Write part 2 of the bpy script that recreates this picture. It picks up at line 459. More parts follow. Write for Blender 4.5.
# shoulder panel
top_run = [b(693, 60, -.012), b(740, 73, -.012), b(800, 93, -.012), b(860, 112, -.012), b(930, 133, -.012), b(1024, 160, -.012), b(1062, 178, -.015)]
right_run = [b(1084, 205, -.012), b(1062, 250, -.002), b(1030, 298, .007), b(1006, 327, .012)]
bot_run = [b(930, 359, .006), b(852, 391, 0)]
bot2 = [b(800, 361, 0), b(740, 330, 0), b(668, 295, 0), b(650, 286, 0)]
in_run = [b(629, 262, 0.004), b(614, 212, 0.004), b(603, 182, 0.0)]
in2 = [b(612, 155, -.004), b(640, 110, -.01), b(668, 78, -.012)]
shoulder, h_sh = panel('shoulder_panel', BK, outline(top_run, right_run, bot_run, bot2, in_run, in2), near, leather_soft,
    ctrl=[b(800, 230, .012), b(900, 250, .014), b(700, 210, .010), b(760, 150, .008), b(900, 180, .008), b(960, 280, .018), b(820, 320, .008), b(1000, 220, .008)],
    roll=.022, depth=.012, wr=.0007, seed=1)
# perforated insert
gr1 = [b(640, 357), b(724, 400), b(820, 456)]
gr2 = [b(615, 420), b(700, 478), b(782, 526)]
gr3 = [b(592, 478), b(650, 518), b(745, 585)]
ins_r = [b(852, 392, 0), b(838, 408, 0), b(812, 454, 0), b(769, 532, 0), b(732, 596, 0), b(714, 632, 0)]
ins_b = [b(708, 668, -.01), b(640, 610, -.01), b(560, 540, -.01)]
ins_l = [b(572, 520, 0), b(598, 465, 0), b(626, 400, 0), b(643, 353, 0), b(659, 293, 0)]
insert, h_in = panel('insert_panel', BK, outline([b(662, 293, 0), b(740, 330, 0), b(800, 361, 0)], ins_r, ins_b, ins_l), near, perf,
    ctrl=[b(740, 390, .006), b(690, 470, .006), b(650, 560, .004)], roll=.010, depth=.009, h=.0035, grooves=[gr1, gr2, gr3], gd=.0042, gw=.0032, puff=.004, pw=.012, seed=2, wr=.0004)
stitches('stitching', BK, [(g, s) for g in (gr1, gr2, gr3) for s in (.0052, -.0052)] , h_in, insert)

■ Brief
From the first line to the last, retype the data exactly.

■ Expected answer
Write part 2 of the bpy script that recreates this picture. It picks up at line 459. More parts follow. Write for Blender 4.5.
# shoulder panel
top_run = [b(693, 60, -.012), b(740, 73, -.012), b(800, 93, -.012), b(860, 112, -.012), b(930, 133, -.012), b(1024, 160, -.012), b(1062, 178, -.015)]
right_run = [b(1084, 205, -.012), b(1062, 250, -.002), b(1030, 298, .007), b(1006, 327, .012)]
bot_run = [b(930, 359, .006), b(852, 391, 0)]
bot2 = [b(800, 361, 0), b(740, 330, 0), b(668, 295, 0), b(650, 286, 0)]
in_run = [b(629, 262, 0.004), b(614, 212, 0.004), b(603, 182, 0.0)]
in2 = [b(612, 155, -.004), b(640, 110, -.01), b(668, 78, -.012)]
shoulder, h_sh = panel('shoulder_panel', BK, outline(top_run, right_run, bot_run, bot2, in_run, in2), near, leather_soft,
    ctrl=[b(800, 230, .012), b(900, 250, .014), b(700, 210, .010), b(760, 150, .008), b(900, 180, .008), b(960, 280, .018), b(820, 320, .008), b(1000, 220, .008)],
    roll=.022, depth=.012, wr=.0007, seed=1)
# perforated insert
gr1 = [b(640, 357), b(724, 400), b(820, 456)]
gr2 = [b(615, 420), b(700, 478), b(782, 526)]
gr3 = [b(592, 478), b(650, 518), b(745, 585)]
ins_r = [b(852, 392, 0), b(838, 408, 0), b(812, 454, 0), b(769, 532, 0), b(732, 596, 0), b(714, 632, 0)]
ins_b = [b(708, 668, -.01), b(640, 610, -.01), b(560, 540, -.01)]
ins_l = [b(572, 520, 0), b(598, 465, 0), b(626, 400, 0), b(643, 353, 0), b(659, 293, 0)]
insert, h_in = panel('insert_panel', BK, outline([b(662, 293, 0), b(740, 330, 0), b(800, 361, 0)], ins_r, ins_b, ins_l), near, perf,
    ctrl=[b(740, 390, .006), b(690, 470, .006), b(650, 560, .004)], roll=.010, depth=.009, h=.0035, grooves=[gr1, gr2, gr3], gd=.0042, gw=.0032, puff=.004, pw=.012, seed=2, wr=.0004)
stitches('stitching', BK, [(g, s) for g in (gr1, gr2, gr3) for s in (.0052, -.0052)] , h_in, insert)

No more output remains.